Каковы же особенные черты лучших ораторов, кото­рые должен воспитывать в себе каждый серьезный сту­дент? Все, что мы знаем о больших ораторах нашей на­циональной истории, сводится к бесспорному ответу на данный вопрос. Даниэль Уэбстер, Генри Клей, Абраам Линкольн, Уэнделл Филиппс, Генри Уард Бичер, Уильям Дженингс Брайен, Франклин Д. Рузвельт и почти без исключения другие деятели, выдающиеся своим красно­речием,  были были людьми потрясающей жизненной силы и энергии, людьми строгой морали и внутренней дисциплины.  Они знали цену искусства речи, и многие из них немало потрудились, чтобы овладеть им. Они были так­же людьми большого мужества и глубоких симпатий к простому народу. Они всегда были на стороне свободы и прав человека. Сама их жизнь красноречива, как их сло­ва. Они оправдали изречение, что «великие мысли исходят из сердца». Генри Уард Бичер, величайший в свое время оратор на кафедре проповедника, сказал:

Не допустим, чтобы стал оратором проходимец.
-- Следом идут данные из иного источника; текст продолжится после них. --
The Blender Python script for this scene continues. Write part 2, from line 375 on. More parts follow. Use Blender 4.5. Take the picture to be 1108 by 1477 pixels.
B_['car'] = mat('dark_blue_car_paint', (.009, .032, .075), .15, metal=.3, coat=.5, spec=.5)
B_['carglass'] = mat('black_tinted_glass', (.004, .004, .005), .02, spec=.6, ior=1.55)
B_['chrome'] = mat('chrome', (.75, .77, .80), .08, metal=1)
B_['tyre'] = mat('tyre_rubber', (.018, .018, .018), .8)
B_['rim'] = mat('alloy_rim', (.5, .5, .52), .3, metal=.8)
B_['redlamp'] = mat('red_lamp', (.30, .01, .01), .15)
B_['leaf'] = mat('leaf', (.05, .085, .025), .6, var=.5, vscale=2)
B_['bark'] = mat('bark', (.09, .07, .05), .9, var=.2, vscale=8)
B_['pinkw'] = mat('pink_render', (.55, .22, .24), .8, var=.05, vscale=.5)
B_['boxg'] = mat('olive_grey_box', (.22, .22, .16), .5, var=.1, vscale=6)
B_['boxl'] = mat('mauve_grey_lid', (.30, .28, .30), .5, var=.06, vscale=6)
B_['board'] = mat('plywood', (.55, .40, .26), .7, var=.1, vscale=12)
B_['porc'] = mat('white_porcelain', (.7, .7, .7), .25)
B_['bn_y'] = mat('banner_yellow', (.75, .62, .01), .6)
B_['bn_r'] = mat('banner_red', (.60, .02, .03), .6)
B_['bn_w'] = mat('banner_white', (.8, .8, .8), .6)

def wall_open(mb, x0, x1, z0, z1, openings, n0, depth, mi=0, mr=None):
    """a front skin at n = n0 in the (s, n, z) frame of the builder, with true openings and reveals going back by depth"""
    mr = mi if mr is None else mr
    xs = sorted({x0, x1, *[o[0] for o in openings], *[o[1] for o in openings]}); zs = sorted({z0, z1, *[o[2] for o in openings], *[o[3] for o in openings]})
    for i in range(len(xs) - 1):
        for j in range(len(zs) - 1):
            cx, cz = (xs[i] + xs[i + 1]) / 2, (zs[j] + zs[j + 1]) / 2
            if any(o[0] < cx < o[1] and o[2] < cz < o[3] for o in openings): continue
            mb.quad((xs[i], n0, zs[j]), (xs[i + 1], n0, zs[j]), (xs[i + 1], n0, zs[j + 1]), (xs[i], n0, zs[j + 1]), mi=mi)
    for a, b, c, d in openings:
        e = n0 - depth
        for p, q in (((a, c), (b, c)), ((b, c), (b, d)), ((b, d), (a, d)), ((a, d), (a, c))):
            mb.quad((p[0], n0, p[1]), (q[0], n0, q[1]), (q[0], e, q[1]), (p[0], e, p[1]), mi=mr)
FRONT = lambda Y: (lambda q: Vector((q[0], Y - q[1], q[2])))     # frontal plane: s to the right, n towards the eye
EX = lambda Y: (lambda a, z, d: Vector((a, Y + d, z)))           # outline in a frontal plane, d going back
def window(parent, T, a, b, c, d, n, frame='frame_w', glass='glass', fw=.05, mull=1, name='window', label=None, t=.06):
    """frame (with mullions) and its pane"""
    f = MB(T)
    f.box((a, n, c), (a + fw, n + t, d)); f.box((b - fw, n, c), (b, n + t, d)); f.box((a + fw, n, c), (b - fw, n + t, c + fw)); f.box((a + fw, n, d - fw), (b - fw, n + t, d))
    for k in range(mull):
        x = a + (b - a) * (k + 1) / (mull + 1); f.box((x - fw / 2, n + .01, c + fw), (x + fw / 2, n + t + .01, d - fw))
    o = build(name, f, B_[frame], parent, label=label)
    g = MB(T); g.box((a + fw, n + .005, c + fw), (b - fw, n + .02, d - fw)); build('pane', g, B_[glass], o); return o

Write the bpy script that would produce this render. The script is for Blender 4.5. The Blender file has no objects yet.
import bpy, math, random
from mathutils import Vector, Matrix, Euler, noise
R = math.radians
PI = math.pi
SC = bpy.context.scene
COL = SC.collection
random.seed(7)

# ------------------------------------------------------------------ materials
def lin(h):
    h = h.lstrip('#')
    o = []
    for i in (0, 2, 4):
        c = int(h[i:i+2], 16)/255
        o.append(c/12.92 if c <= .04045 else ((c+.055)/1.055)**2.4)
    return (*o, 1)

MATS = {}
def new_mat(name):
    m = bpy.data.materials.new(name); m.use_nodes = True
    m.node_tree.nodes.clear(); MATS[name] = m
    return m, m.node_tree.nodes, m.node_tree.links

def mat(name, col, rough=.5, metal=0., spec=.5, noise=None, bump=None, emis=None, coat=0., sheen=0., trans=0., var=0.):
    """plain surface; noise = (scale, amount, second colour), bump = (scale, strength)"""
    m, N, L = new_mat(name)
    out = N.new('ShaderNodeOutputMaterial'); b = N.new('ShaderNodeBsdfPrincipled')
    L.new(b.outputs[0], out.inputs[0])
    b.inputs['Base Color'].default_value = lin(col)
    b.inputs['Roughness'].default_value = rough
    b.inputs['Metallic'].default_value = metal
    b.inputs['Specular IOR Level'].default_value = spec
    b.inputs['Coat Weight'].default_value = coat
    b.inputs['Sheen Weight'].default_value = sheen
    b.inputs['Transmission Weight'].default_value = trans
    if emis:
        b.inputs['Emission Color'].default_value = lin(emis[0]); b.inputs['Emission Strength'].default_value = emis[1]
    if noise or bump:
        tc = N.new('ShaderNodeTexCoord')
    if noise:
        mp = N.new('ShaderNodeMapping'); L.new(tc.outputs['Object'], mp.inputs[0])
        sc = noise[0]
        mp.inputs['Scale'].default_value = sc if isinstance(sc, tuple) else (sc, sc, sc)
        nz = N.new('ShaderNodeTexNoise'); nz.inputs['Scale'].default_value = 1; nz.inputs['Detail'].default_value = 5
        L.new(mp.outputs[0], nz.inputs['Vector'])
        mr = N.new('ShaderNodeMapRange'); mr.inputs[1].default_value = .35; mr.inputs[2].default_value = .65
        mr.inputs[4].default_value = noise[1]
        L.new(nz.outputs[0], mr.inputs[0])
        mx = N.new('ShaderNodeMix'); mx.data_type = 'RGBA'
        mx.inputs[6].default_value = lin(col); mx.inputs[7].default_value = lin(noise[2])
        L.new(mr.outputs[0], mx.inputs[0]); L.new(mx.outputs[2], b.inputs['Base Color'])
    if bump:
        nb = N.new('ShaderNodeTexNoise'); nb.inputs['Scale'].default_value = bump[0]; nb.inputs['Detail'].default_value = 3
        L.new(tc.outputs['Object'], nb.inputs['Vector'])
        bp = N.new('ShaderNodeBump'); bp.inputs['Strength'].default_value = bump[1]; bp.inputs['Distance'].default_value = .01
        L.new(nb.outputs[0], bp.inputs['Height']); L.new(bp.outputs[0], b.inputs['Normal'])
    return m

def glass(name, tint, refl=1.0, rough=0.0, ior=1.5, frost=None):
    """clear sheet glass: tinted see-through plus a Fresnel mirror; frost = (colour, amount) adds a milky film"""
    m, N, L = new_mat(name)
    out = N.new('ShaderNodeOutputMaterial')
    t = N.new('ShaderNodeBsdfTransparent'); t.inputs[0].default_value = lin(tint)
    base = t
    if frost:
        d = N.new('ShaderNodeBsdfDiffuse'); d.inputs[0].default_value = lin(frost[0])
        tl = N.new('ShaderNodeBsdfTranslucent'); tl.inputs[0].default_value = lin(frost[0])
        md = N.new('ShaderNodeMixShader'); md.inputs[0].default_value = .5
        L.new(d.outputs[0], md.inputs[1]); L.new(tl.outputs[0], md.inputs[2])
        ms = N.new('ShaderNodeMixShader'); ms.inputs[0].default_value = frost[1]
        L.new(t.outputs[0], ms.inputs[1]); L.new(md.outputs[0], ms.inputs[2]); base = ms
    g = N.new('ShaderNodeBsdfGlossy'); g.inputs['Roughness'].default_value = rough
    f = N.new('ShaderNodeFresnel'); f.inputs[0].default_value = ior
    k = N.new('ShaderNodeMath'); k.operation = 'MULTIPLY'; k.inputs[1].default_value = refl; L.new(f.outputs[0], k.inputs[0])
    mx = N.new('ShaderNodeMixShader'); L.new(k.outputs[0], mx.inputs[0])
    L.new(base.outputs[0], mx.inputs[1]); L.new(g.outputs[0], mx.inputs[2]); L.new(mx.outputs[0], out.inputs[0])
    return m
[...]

Человек, который станет оратором, должен иметь что сказать. Он должен чувствовать всей душой, что это нужно сказать. Ему должны быть свойст­венны доброжелательность и сочувствие, которые сливают его с аудиторией и делают ее частицей. Он воздействует на слушателей так, что его улыбка от­ражается на их лицах, они плачут его слезами, и биение его сердца отдается в груди у всех собрав­шихся.